お猿の戯言 homosapiensaru's babble
2016年11月25日[金] 榎本了壱氏の個展「コーカイ記」の会場にて
榎本了壱氏の展覧会場に伺うと新作とともに氏のディレクションをしたこれまでのグラフィックデザインの仕事がずらりと並んでいて、その中に私が絵を描いた仕事が3点展示されていた。どれも懐かしく当時を思い起こしひとときの感慨を得た。
1980年から始まった日比野克彦を輩出したコンペティションである日本グラフィック展は名称をこそ変えたものの20年続いた人気の高いコンペティションだった。そのコンペティションを采配したのが榎本氏だ。
私もこのコンペティションの一等賞を獲ろうと躍起になっていた。
いや、「獲ろう」という感じではなく、「獲る!」という凄まじい意識を持って臨んでいた。獲れなかったら「死」あるのみというくらいの激しい念いで向かっていたものだ。
私は第4回のときに大賞をいただいた。1983年26歳のときだった。
当時は会社に勤めていて、作品を制作するということが極めて大変だった。応募の時期が近づくとなるべく定時に終わるよう会社の仕事を片づけて自宅に戻った。夕飯をかっこみ、即自室に籠り、絵筆を握った。B1サイズ3点を並行しながら必死に画面と闘い、気がつくと寝入り、朝を迎え、朝食もままならないまま会社に向かうという日々を過ごしていた。
時代はバブルに向かっていたからか、グランプリを獲ると仕事が舞い込むようになり、自分の仕事の環境は徐々によくなっていった。当時は日本グラフィック展世代のデザインのフィールド側にいる者たちがアート、アートと声だかに叫び、垣根を壊そうとしていたものだ。
あれから33年が経った。強く念っても一筋縄で行かぬことがあるということを理解したり、他を変えることよりも自分を変えることだと気がついたりと、いろいろなことを経験してきた。来年は60歳という大きな節目を迎える。肉体は正直衰えを感じつつあるものの、精神は面白いことにより生き生きとしてきている。これから先どんなことになっていくのか楽しみだ。いや、元い。どんなことになってという人任せ的なことではなく、どんな風にしていくかが肝心だ。
何れにしても、あのとき日本グラフィック展があったからこそ今の自分があるのは間違いない。いい経験をさせていただいた。榎本氏のお陰で根っこの部分を思い出すことができた。感謝。
2016年11月19日[土] 力をいただきました!
ANBD(アジア・ネットワーク・ビヨンド・デザイン)展(中国・台湾・韓国・日本の4カ国に同テーマで作品を公募し、入選以上の作品が4カ国で展示されます)が今年も東京工芸大学で始まりました。そのオープニング・レセプションが本日ありました。今回のANBDのテーマが「間」でしたので、「間」を体現しているだろうと考え、理事を務めるC.I.O.F.F. JAPAN(民俗芸能を保存していこうとする国際的団体です)にお願いし、銚子はね太鼓保存会の方々にご登場いただき会を盛り上げていただきました。感動しました。癒されました。元気になりました。

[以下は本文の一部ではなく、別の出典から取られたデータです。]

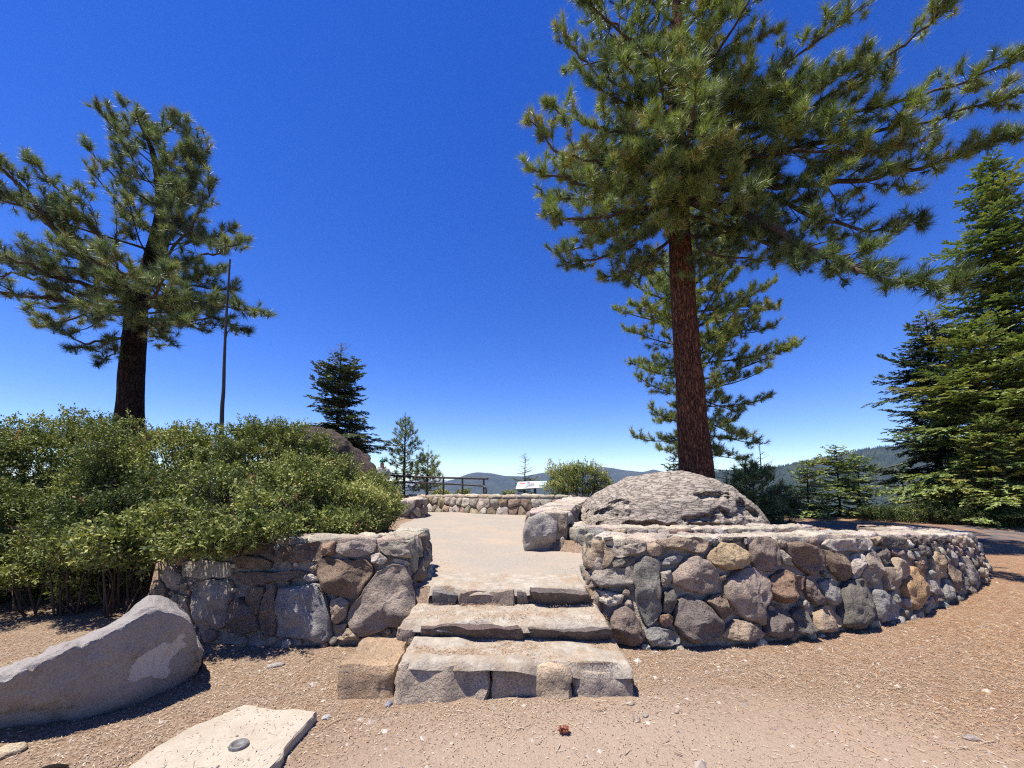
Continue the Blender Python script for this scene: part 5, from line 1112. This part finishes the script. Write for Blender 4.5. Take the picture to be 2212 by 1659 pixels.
# ------------------------------------------------------------------ litter, pebbles, loose pieces
M['litter'] = leaf_material('dry_needle_chips', [(0, (.08, .055, .04)), (.3, (.20, .135, .09)), (.6, (.38, .285, .19)), (.85, (.54, .44, .31)), (1, (.58, .50, .39))], .85, .15, .0)
def surf_z(x, y):
    z = H(x, y)
    z = np.where((y > 3.04) & (y < 3.45) & (x > -.86) & (x < .9), .262-.058*(x+.86)/1.78, z); z = np.where((y >= 3.5) & (y < 3.98) & (x > -.95) & (x < .85), .372, z)
    z = np.where((x > -2.06+.9*(2.8-y)*0) & (x > -1.86-.32*(2.8-y)) & (x < -1.31) & (y < 2.74), .064, z)
    return z
def chips(name, n, xr, yr, ln, wd, label, seed, dfun, t0=.45, tv=.25, cat='litter'):
    rr = np.random.default_rng(seed); x = rr.uniform(*xr, n*3); y = rr.uniform(*yr, n*3); k = rr.random(n*3) < dfun(x, y); x = x[k][:n]; y = y[k][:n]; n = len(x)
    zc = surf_z(x, y)+.004+rr.random(n)*.006; th = rr.uniform(0, 2*PI, n); tl = rr.normal(0, .14, n); l = rr.uniform(*ln, n)*.5; w = rr.uniform(*wd, n)*.5
    d = np.stack([np.cos(th), np.sin(th), tl], -1)*l[:, None]; s = np.stack([-np.sin(th), np.cos(th), rr.normal(0, .3, n)], -1)*w[:, None]; c = np.stack([x, y, zc], -1)
    V = np.stack([c-d-s*.4, c-s, c+d, c+s], 1).reshape(-1, 3); a = Acc(); a.add(V, q=np.arange(4*n).reshape(-1, 4), c=np.repeat(np.clip(rr.normal(t0, tv, n), 0, 1), 4))
    return tag(a.obj(name, M['litter'], None, smooth=False), label, cat, kind='stuff')
def bare(x, y):
    nn = .5+.5*vnoise(np.stack([x*1.1, y*1.1, x*0], -1), 55); d = np.sqrt((.42*(x-1.1))**2+(.95*(y-2.0))**2)+.45*nn; return np.clip((d-.8)/.7, .16, 1)
offp = lambda x, y: np.where((y > 4.0) & (x > xL(y)+.25) & (x < xR(y)-.15), .10, 1)*np.where((x > -2.05) & (x < -1.3) & (y < 2.75), .14, 1)*np.where((x > -1.3) & (x < .95) & (y > 2.95) & (y < 4.6), .12, 1)
chips('bark_chips', 120000, (-6.2, 7.5), (1.7, 6.5), (.009, .027), (.003, .0065), 'brown bark chips strewn over the ground in front of the walls', 201, lambda x, y: bare(x, y)*offp(x, y)*np.clip(5/(y*y)*2, 0.15, 1), .47, .21)
chips('pine_needles', 42000, (-6.2, 9.5), (1.7, 9), (.04, .10), (.002, .0035), 'dry tan pine needles scattered over the ground', 202, lambda x, y: bare(x, y)*offp(x, y)*np.where(x > 1.5, 1, .45)*np.clip(8/(y*y)*2, .2, 1), .6, .18)
M['litter2'] = leaf_material('orange_needle_litter', [(0, (.14, .07, .035)), (.5, (.34, .19, .09)), (1, (.55, .38, .21))], .85, .15, .0)
def chips2(*a, **k):
    o = chips(*a, **k); o.data.materials.clear(); o.data.materials.append(M['litter2']); return o
chips2('pine_needles', 42000, (1.6, 10.5), (2.4, 9.5), (.05, .11), (.002, .004), 'drifts of orange brown pine needles on the right side of the ground', 212, lambda x, y: sst(1.4, 4.5, x)*(.35+.65*(vnoise(np.stack([x*1.2, y*1.5, x*0], -1), 57) > -.1))*offp(x, y), .5, .25)
chips2('pine_needles', 2600, (-2.2, 1.4), (4.3, 13), (.04, .09), (.002, .004), 'thin drifts of needles along the edges of the gravel path', 214, lambda x, y: np.where((np.abs(x-xR(y)) < .35) | (np.abs(x-xL(y)) < .5), 1, .12), .5, .25)
chips2('pine_needles', 4500, (-1.3, 1.0), (3.05, 4.3), (.03, .08), (.002, .0035), 'orange brown needles gathered on the step treads', 213, lambda x, y: .2+.8*(vnoise(np.stack([x*3, y*6, x*0], -1), 58) > .05), .5, .25)
M['pebble'] = leaf_material('pebbles', [(0, (.16, .13, .12)), (.4, (.33, .27, .22)), (.8, (.44, .38, .31)), (1, (.52, .46, .39))], .9, .2, .0)
rr = np.random.default_rng(203); n = 5200; x = rr.uniform(-4.5, 8, n*2); y = rr.uniform(1.7, 7, n*2); k = rr.random(2*n) < offp(x, y)*np.clip(6/(y*y)*1.4, .12, 1)*(.35+.65*(np.abs(y-np.interp(x, [1.3, 3.2, 5.5, 8], [3.6, 3.9, 4.8, 6.5])) < .5)); x = x[k][:n]; y = y[k][:n]; n = len(x); r = rr.gamma(2, .0035, n)+.003
oc = np.array([[1, 0, 0], [0, 1, 0], [-1, 0, 0], [0, -1, 0], [0, 0, 1]]); V = oc[None]*rr.uniform(.6, 1.3, (n, 5, 1))*r[:, None, None]; V[..., 2] *= .7; ph = rr.uniform(0, 6, n); cs, sn = np.cos(ph)[:, None], np.sin(ph)[:, None]
V = np.stack([V[..., 0]*cs-V[..., 1]*sn+x[:, None], V[..., 0]*sn+V[..., 1]*cs+y[:, None], V[..., 2]+surf_z(x, y)[:, None]], -1); b5 = np.arange(n)[:, None]*5
a = Acc(); a.add(V, t=np.concatenate([b5+np.array([i, (i+1) % 4, 4]) for i in range(4)]), c=np.repeat(rr.uniform(0, 1, n), 5)); tag(a.obj('gravel', M['pebble'], None, smooth=False), 'loose pebbles and grit on the bare dirt', 'gravel', kind='stuff')
def loose(px, py, rx, ry, rz, col, label, seed, name='loose_stone', cat='stone', rot=0, m='stone'):
    d = EYE*F/(py-1040); x = (px-CX)*d/F; g = spheroid(18, 12); w = g*np.array([rx, ry, rz]); w = w+g*(.25*min(rx, ry, rz)*fbm(w/max(rx, ry)*2+seed, seed, 3))[..., None]; c_, s_ = math.cos(rot), math.sin(rot)
    w = np.stack([w[..., 0]*c_-w[..., 1]*s_, w[..., 0]*s_+w[..., 1]*c_, w[..., 2]], -1)+np.array([x, d, float(surf_z(x, d))+rz*.35]); a = Acc(); a.add(w, q=grid_faces(18, 12, True))
    return tag(a.obj(name, M[m], None, origin=(x, d, float(surf_z(x, d))), color=col), label, cat)
loose(85, 1590, .075, .055, .03, (.55, .47, .33), 'pale cream stone just in front of the slab boulder', 301)
loose(15, 1612, .12, .07, .03, (.52, .43, .30), 'larger tan stone at the left edge of the view, by the slab boulder', 302, rot=.4)
loose(852, 1497, .02, .035, .02, (.36, .37, .42), 'small blue-grey pebble at the foot of the orange step block', 303, rot=-.3)
loose(725, 1523, .03, .02, .015, (.55, .55, .55), 'white chip of stone right of the concrete slab', 304, rot=.5)
loose(1362, 1527, .022, .035, .015, (.42, .33, .28), 'pinkish pebble in front of the right end of the steps, nearer the viewer', 305, rot=.2)
loose(1380, 1520, .02, .03, .012, (.5, .44, .36), 'flat tan pebble just right of the pinkish pebble', 306, rot=-.5)
loose(1350, 1498, .028, .02, .015, (.5, .42, .34), 'tan pebble below the right end of the lowest step', 307)
loose(1445, 1512, .02, .03, .012, (.5, .4, .32), 'lone tan pebble on the bare dirt right of the other pebbles', 308, rot=-.7)
loose(615, 1420, .07, .035, .02, (.45, .42, .38), 'pale shard of rock lying in the chips below the left wall', 309, rot=.5)
loose(172, 1630, .075, .022, .022, (.035, .025, .02), 'charred black piece of wood lying in the chips at the bottom left', 310, 'bark_piece', 'bark', .25, 'pitted')
loose(2045, 1565, .05, .03, .015, (.48, .42, .36), 'flat pale stone lying on the ground at the lower right', 311)
a = Acc(); rr = np.random.default_rng(77)
for k in range(170):
    x = rr.uniform(-5, 8); y = rr.uniform(2.1, 6.5)
    if float(offp(np.array(x), np.array(y))) < .5 or y > 3.7+.3*max(0, x-3): continue
    c = limb_curve((x, y, 0), (math.cos(k), math.sin(k), 0), rr.uniform(.04, .16), 5, rr, 0, 0, .2); c[:, 2] = surf_z(c[:, 0], c[:, 1])+.006+rr.random(5)*.006; tube(a, c, [.003, .003, .0025, .002, .001], 4, c=rr.uniform(.1, .8))
tag(a.obj('fallen_twigs', M['litter'], None), 'thin dry twigs lying about on the ground', 'twigs', kind='stuff')
# reddish cone scrap
cd = EYE*F/(1555-1040); cx_ = (1213-CX)*cd/F; e = empty('pine_cone', (cx_, cd, 0), 'small reddish brown scrap of pine cone on the bare dirt below the steps', 'pine cone'); rr = np.random.default_rng(5); M['cone'] = simple('cone_scales', (.25, .09, .05), .8, .2, .3, 30, 0)
a = Acc(); g = spheroid(12, 8); w = g*np.array([.03, .02, .018])+np.array([cx_, cd, .02]); a.add(w, q=grid_faces(12, 8, True)); a.obj('core', M['cone'], e, origin=(cx_, cd, .02)); a = Acc()
for k in range(40):
    g = unit(rr.normal(size=3)); g[2] = abs(g[2]); p = np.array([cx_, cd, .02])+g*[.03, .02, .018]; s = unit(np.cross(g, rr.normal(size=3)))*.008; a.add([p-s, p+s, p+g*.018], t=[(0, 1, 2)])
o = a.obj('scales', M['cone'], e, smooth=False, origin=(cx_, cd, .02)); o['kind'] = 'stuff'

# ------------------------------------------------------------------ haze
hm = bpy.data.materials.new('air_haze'); hm.use_nodes = True; nt = hm.node_tree; nt.nodes.clear(); out_ = nt.nodes.new('ShaderNodeOutputMaterial'); pv = nt.nodes.new('ShaderNodeVolumePrincipled')
pv.inputs['Color'].default_value = (.50, .68, 1.0, 1); pv.inputs['Density'].default_value = 3.6e-5; nt.links.new(pv.outputs[0], out_.inputs['Volume'])
a = Acc(); bx = np.array([[x, y, z] for x in (-14500, 14500) for y in (-14500, 16500) for z in (-420, 335)], float); a.add(bx, q=[(0, 1, 3, 2), (4, 6, 7, 5), (0, 4, 5, 1), (2, 3, 7, 6), (0, 2, 6, 4), (1, 5, 7, 3)])
hz = a.obj('haze', hm, None, smooth=False); hz['kind'] = 'stuff'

2016年11月04日[金] 子どもの絵画コンクール審査を終えて
子どもの絵のコンクールの審査を終えた。
15,000点も集まったので、期待に胸を膨らませ臨んだが、昨年よりも「これだ!」という手応えのある作品に出会うことはなかった。
テーマがむずかしいということはあるにしてもみんないい子を演じているような、心の底から絵が楽しい!っていう風に描いている子が少ないように感じた。
何かやらされている、させられている感が漂っている。
絵なんてもっと自由でいい。
審査中も休憩時間中も一通り終えてからも審査員たちはみな日本の未来を憂いていた。
子どもの教育が大事だ。実は中でも美術の科目はとても重要だ。
効率だけを追い求め続けること、これは危険極まりない。
人間は無駄が必要なのだ。アホぐらいでちょうどいい。